What do Tesla cars, smart TVs and equipment used for making french fries have in common? The answer is embedded software, according to recent comments by Financial Accounting Standards Board (FASB) Vice Chair James Kroeker. He also told the Private Company Council that today’s mixed accounting model for software costs is outdated and should be modernized under one model.

Here’s an update on the FASB’s project to revamp the rules for recognizing, measuring, presenting and disclosing software costs. The project is based on feedback from companies that find the current rules complex and costly.

Applying the existing guidance

There are two main areas of U.S. Generally Accepted Accounting Principles (GAAP) that provide accounting guidance for software costs. To determine how to account for software costs, a company first must evaluate which area of GAAP applies. The guidance that a company must follow is largely dependent on how a company plans to use the software.

Specifically, when a company determines that it has a substantive plan to sell, lease or otherwise market software externally (including licensing), it’s required to account for the software costs as external use. In this situation, Accounting Standards Codification Subtopic 985-20, Software — Costs of Software to Be Sold, Leased, or Marketed, would be applied.

Conversely, if a company doesn’t have such a substantive plan in place when software is under development, it’s required to account for the software costs incurred to develop or purchase software as internal use. In this situation Subtopic 350-40, Intangibles — Goodwill and Other — Internal-Use Software, would be applied.

The guidance for internal-use software is generally applied to hosting arrangements by both the vendor that’s incurring costs to develop the hosting arrangement for customers (such as software-as-a-service) and the customer incurring costs to implement the hosting arrangement. However, Subtopic 985-20 applies to hosting arrangements in which 1) a customer has a contractual right to take possession of the software at any time during the hosting period without significant penalty, and 2) it’s feasible for the customer to either run the software on its own hardware or contract with another party unrelated to the vendor to host the software.
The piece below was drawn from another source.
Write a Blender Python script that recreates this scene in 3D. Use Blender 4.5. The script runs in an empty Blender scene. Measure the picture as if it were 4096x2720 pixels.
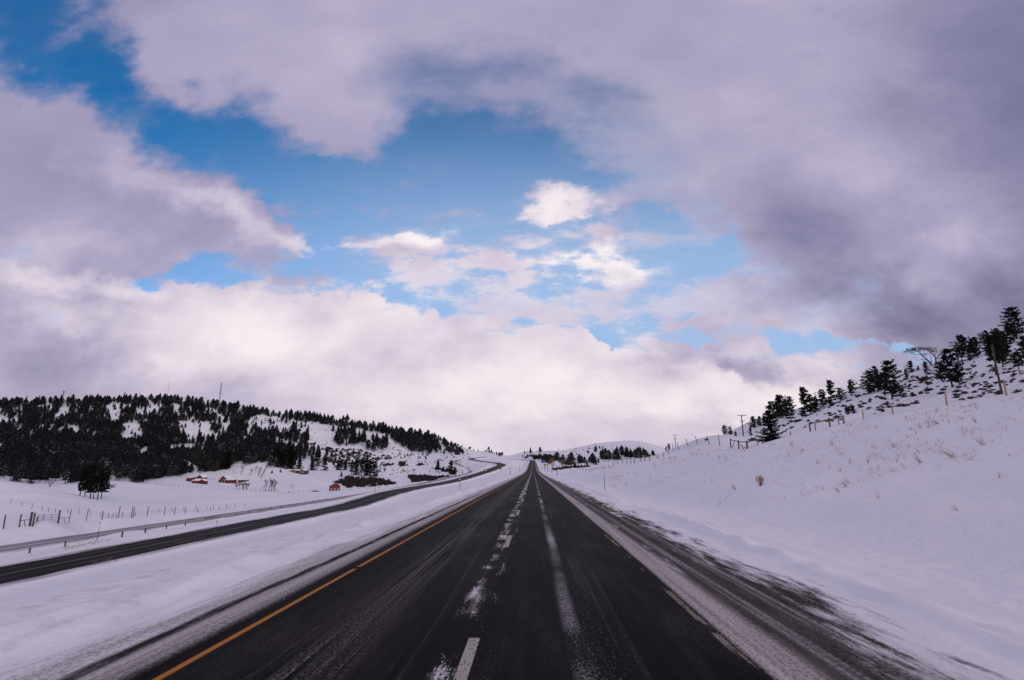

Designing a one-size-fits-all approach

The ultimate goal of the FASB’s project on reporting software is to align the differing accounting models for external and internal use. If the project takes shape as planned, companies will no longer have to distinguish between two sets of guidance. Instead, they’ll apply a single model for all software. That means everyone would follow the same model, regardless of whether they purchased software as a license, entered into a cloud computing arrangement, or developed internal software, licenses or cloud solutions.

However, there’s little consensus now on how that model would work. Approaches currently being researched by FASB staff include:

• Requiring software costs to be capitalized based on a principle such as when there’s a present right to the economic benefit as a result of incurring the software costs,
• Requiring software costs to be capitalized if they’re undertaken during certain development activities, and
• Expensing all software costs, including cloud computing.

Members of the Private Company Council gave mixed views on which approach they favored, reflecting the difficulty the FASB could ultimately face on the topic. Some financial statement preparers prefer a principles-based approach, while others said they like the idea of expensing software costs as there’s no true prediction of its future useful life.

Stay tuned

This project is currently in the deliberation phase. No proposals have yet been issued, but the FASB plans to discuss this topic in the coming months.